Pois bem, desde aquele acontecimento vivi vários outros atos de repúdio. Seja como vítima, observadora ou jornalista... nunca – vale esclarecer – como vitimizadora. Recordo um especialmente violento que sofri junto às Damas de Branco [grupo de parentes de prisoneiros políticos de Cuba], quando os bandos da intolerância cuspiram em nós, nos empurraram e até puxaram os nossos cabelos. Mas o que aconteceu ontem à noite [no Brasil] foi inédito para mim. O piquete de extremistas que impediu a projeção do filme de dado Galvão em Feira de Santana [Bahia} era algo mais que uma porção de adeptos incondicionais do governo cubano. Todos tinham, por exemplo, o mesmo documento – impresso em cores – com uma série de mentiras sobre mim, tão maniqueístas como fáceis de rebater numa simples conversação. Repetiam uma cartilha idêntica e grosseira, sem ter a menor intenção de ouvir o que eu tinha para dizer. Gritavam, interrompiam, em um momento foram até violentos e de vez em quando gritavam um coro de lemas como esses que já não se diz nem em Cuba.

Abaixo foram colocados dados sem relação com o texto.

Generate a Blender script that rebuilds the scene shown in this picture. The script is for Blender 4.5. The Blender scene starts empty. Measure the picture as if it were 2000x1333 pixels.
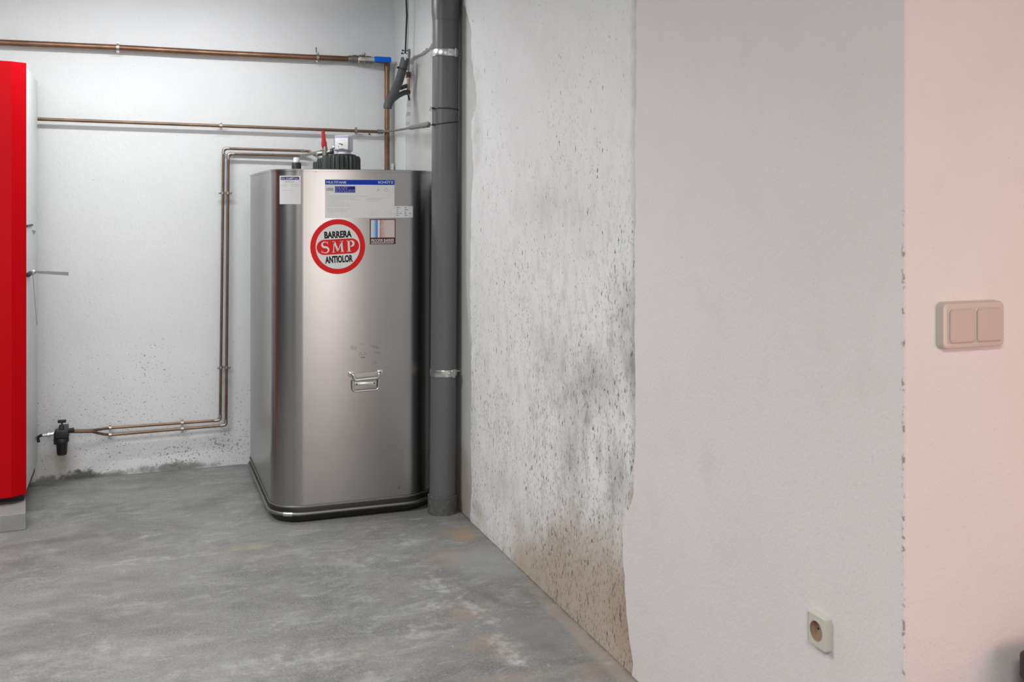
import bpy, bmesh, math, random
from mathutils import Vector, Matrix

SC = bpy.context.scene
COL = SC.collection
PI = math.pi
random.seed(7)

# ------------------------------------------------------------------ camera, light, exposure
H = 1.28                                   # eye height; floor is z = 0
YAW = math.radians(20.1)
S_, C_ = math.sin(YAW), math.cos(YAW)
cam_d = bpy.data.cameras.new('camera')
cam = bpy.data.objects.new('camera', cam_d)
COL.objects.link(cam)
cam.location = (0, 0, H)
cam.rotation_euler = (PI / 2, 0, -YAW)
cam_d.lens = 36.0
cam_d.sensor_width = 36.0
cam_d.shift_y = -266.5 / 2000
cam_d.clip_start = 0.05
cam_d.dof.use_dof = True
cam_d.dof.focus_distance = 4.1
cam_d.dof.aperture_fstop = 9.0
SC.camera = cam

SC.view_settings.view_transform = 'Standard'
SC.view_settings.look = 'None'
SC.view_settings.gamma = 1.0
SC.view_settings.exposure = 0.12
SC.view_settings.use_curve_mapping = False

world = bpy.data.worlds.new('world')
SC.world = world
world.use_nodes = True
wbg = world.node_tree.nodes['Background']
wbg.inputs[0].default_value = (0.9, 0.95, 1.0, 1)
wbg.inputs[1].default_value = 0.3


def area(name, loc, direction, sx, sy, power, color):
    l = bpy.data.lights.new(name, 'AREA')
    l.shape = 'RECTANGLE'
    l.size, l.size_y = sx, sy
    l.energy = power
    l.color = color
    o = bpy.data.objects.new(name, l)
    COL.objects.link(o)
    o.location = loc
    o.rotation_euler = Vector(direction).to_track_quat('-Z', 'Y').to_euler()
    return o


CEIL = 2.345
area('boiler_corner_lamp', (0.08, 4.37, CEIL - 0.075), (0, 0, -1), 1.14, 0.06, 10.5, (0.97, 0.99, 1.0))
TUBE_STRENGTH = 33.0    # fluorescent tube above the boiler, built with the room below
area('middle_fill', (-1.1, 2.7, CEIL - 0.05), (0, 0, -1), 1.5, 0.8, 52, (0.97, 0.99, 1.0))  # added soft fill for the back of the room, no fixture there
area('front_fill', (-0.4, -0.6, CEIL - 0.05), (0, 0, -1), 1.3, 0.5, 70, (1.0, 0.975, 0.96))  # added overhead fill for the near walls, no fixture there
area('warm_rear_fill', (1.9, -3.30, 1.15), (0, 1, 0), 0.9, 2.0, 50, (1.0, 0.90, 0.87))  # added warm panel by the rear wall, brightens the tank front; no door built
area('pink_bounce_fill', (1.95, 0.05, 1.00), (-0.05, 1, -0.05), 0.4, 0.7, 5.0, (1.0, 0.30, 0.20))  # added pink light on the pier, stands in for bounced colour

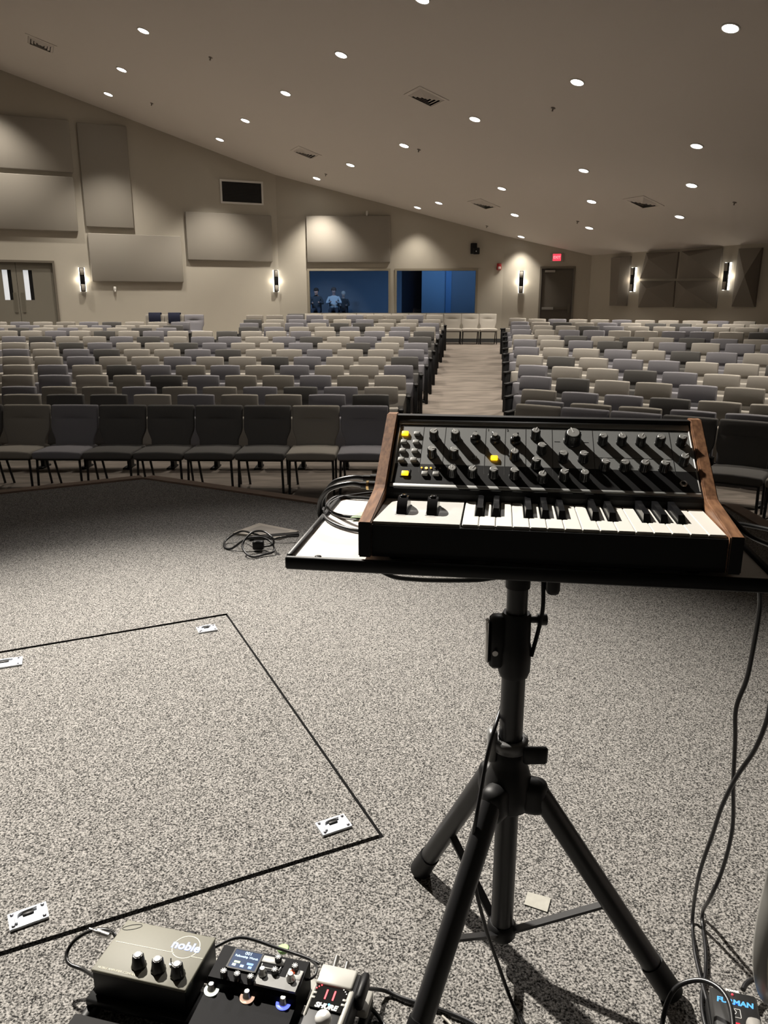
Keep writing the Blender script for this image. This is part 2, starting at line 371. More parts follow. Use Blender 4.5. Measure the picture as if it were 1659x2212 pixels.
# hatch in the stage floor
cen = Vector((sum(x for x, y in hc)/4, sum(y for x, y in hc)/4)); hi_ = []
for x, y in hc:
    d = Vector((x, y)) - cen; hi_.append(cen + d * (1 - .010 / d.length * 1.2))
hi_[2] = hi_[2] + (hi_[1] - hi_[2]).normalized() * .006; hi_[3] = hi_[3] + (hi_[0] - hi_[3]).normalized() * .006
ht = thing('floor_hatch', 'carpeted hatch lid with four metal plates set into the stage floor', 'hatch', (0, 0, 0))
MB().prism([(p.x, p.y) for p in hi_] if (hi_[1]-hi_[0]).cross(hi_[2]-hi_[1]) > 0 else [(p.x, p.y) for p in hi_][::-1], -.05, -.003).build('hatch_lid', M_stage, ht)
M_galv = mat('galvanised_plate', (.80, .83, .88), .4, .35, noise=.12, nscale=90)
def plate(pts, nm='hinge_plate'):
    q = [gp(x, y) for x, y in pts]; c = sum(q, Vector()) / 4; ax = ((q[1] - q[0]) + (q[2] - q[3])).normalized(); ay = Vector((-ax.y, ax.x, 0))
    wx = ((q[1]-q[0]).length + (q[2]-q[3]).length) / 2; wy = ((q[3]-q[0]).length + (q[2]-q[1]).length) / 2
    M = frame(c, ax, ay, Vector((0, 0, 1)))
    mb = MB(); mb.box((-wx/2, -wy/2, -.003), (wx/2, wy/2, .003))
    p = mb.build(nm, M_galv, ht); p.matrix_local = M
    rb = MB().tube([(-wx*.32, -wy*.3, .005), (-wx*.3, wy*.1, .006), (-wx*.15, wy*.27, .006), (wx*.25, wy*.3, .006)], .0035, 6).build('raised_rib', M_galv, p)
    MB().rbox((-wx*.14, wy*.02, .003), (wx*.16, wy*.2, .0065), .001, 1).build('slot', M_black, p)
    for sx in (-.4, .4):
        for sy in (-.36, .36):
            inst('screw', SCREW, p, T((wx*sx, wy*sy, .004)))
SCREW = MB().lathe([(.004, 0), (.004, .001), (.0015, .002)], 8).mesh('screw', mat('screw_dark', (.2, .2, .22), .4, .8))
plate([(424, 1356), (464, 1350), (469, 1361), (429, 1368)]); plate([(-40, 1433), (46, 1420), (51, 1435), (-36, 1449)])
plate([(681, 1780), (745, 1759), (758, 1786), (698, 1806)]); plate([(20, 1978), (101, 1949), (104, 1982), (18, 2013)])

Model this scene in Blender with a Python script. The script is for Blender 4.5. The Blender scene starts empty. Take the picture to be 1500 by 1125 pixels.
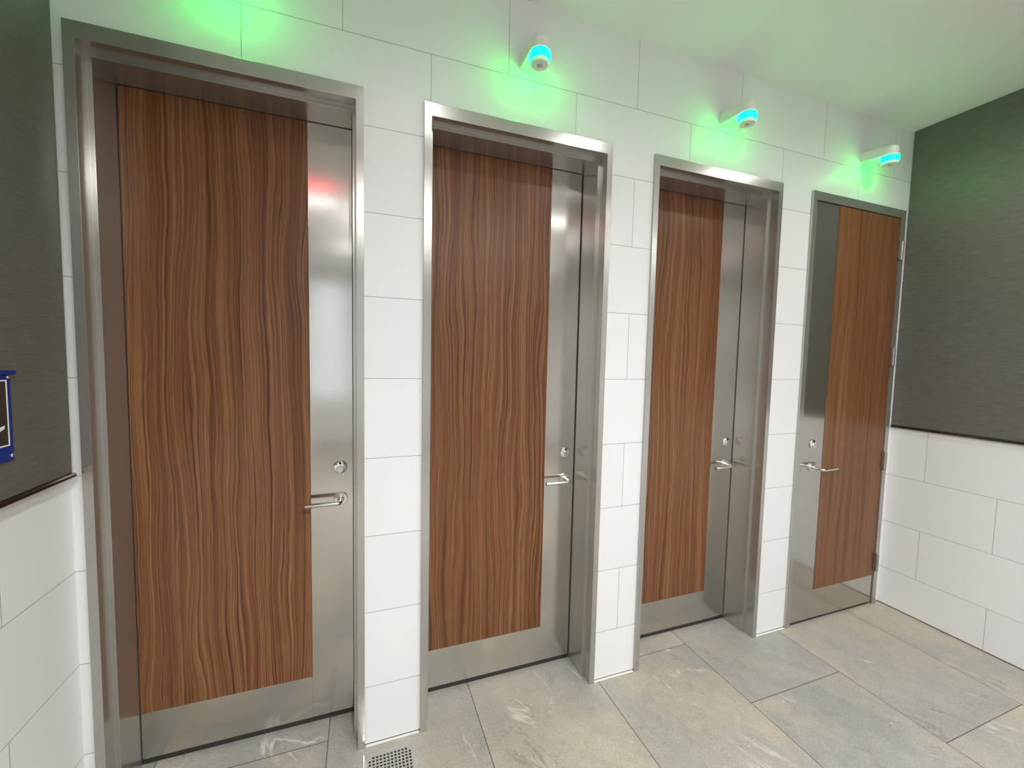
import bpy, bmesh, math, random
from mathutils import Vector, Matrix

random.seed(4)
scene = bpy.context.scene
COL = scene.collection

# ------------------------------------------------------------------ camera
ZS = 0.006
cam_d = bpy.data.cameras.new('camera')
cam = bpy.data.objects.new('camera', cam_d)
COL.objects.link(cam)
r = Vector((0.9402301482, -0.3398707478, 0.0213340855))
u = Vector((0.0018072821, 0.0676270937, 0.9977090307))
f = Vector((0.3405348765, 0.9380375531, -0.0641992746))
M = Matrix(((r.x, u.x, -f.x), (r.y, u.y, -f.y), (r.z, u.z, -f.z))).to_4x4()
M.translation = Vector((-0.2413, -1.6135, 1.5206 + ZS))
cam.matrix_world = M
cam_d.sensor_fit = 'HORIZONTAL'
cam_d.sensor_width = 36.0
cam_d.lens = 605.0148 / 1500 * 36.0
cam_d.clip_start = 0.02
scene.camera = cam

# ------------------------------------------------------------------ world, exposure
w = bpy.data.worlds.new('world')
scene.world = w
w.use_nodes = True
w.node_tree.nodes['Background'].inputs[0].default_value = (0.86, 0.93, 1.0, 1)
w.node_tree.nodes['Background'].inputs[1].default_value = 0.75
scene.view_settings.view_transform = 'Standard'
scene.view_settings.look = 'None'
scene.view_settings.gamma = 1.0
scene.view_settings.exposure = 1.2

LINEAR_LAMP = 6.0      # emission of the linear ceiling lamps
DOWNLIGHT = 30.0        # watts of each recessed downlight
RING = 17.0              # emission of the green rings

# ------------------------------------------------------------------ room numbers (metres)
XL, XR = -1.0752, 2.8989
ZC = 2.9291 + ZS
YB = -5.6               # far end of the room, behind the camera
Z1 = 0.2315 + ZS        # first wall-tile joint
TH, TW = 0.30, 0.6056   # wall tile height, length
DZ = 2.455 + ZS         # top of the door frames
DW = 0.808              # outer width of a door frame
FL = [-1.043, -0.024, 1.010, 2.046]   # left edges of the four frames
YD = 0.175              # face of the recessed doors
RAIL = 1.1375 + ZS

# ------------------------------------------------------------------ node helpers
def new_mat(name):
    m = bpy.data.materials.new(name)
    m.use_nodes = True
    nt = m.node_tree
    return m, nt, nt.nodes['Principled BSDF']

def N(nt, typ, **kw):
    n = nt.nodes.new(typ)
    for k, v in kw.items():
        setattr(n, k, v)
    return n

def L(nt, a, b):
    nt.links.new(a, b)

def math_node(nt, op, a, b=None, c=None):
    n = N(nt, 'ShaderNodeMath', operation=op)
    for i, v in enumerate((a, b, c)):
        if v is None:
            continue
        if isinstance(v, (int, float)):
            n.inputs[i].default_value = v
        else:
            L(nt, v, n.inputs[i])
    return n.outputs[0]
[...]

Entretanto, com a ajuda do senador Eduardo Suplicy e a calma diante das adversidades que me caracteriza, afinal conseguimos começar a falar. Resumo: só sabiam gritar e repetir as mesmas frases, como autômatos programados. E isso tornou a reunião ainda mais interessante! Eles tinham as veias do pescoço inchadas, eu esboçava um sorriso. Eles faziam ataques pessoais, eu levava a discussão para a situação de Cuba, que sempre será mais importante que esta humilde cidadã. Eles queriam linchar-me, eu conversar. Eles obedeciam à ordens, eu sou uma alma livre. No final da noite eu me sentia como depois de uma batalha contra os demônios do mesmo extremismo que atiçou os atos de repúdio daquele ano de oitenta em Cuba. A diferença é que desta vez eu conhecia o mecanismo que fomenta estas atitudes, eu podia ver o longo braço que os move desde a Praça da Revolução em Havana.”

(*) Aqui ela fala da saída em massa de cubanos do país ocorrida em dezembro de 1980, conhecido como "Fuga de Mariel". Um total de 125 mil pessoas deixou Cuba pelo porto de Mariel, com destino à Flórida.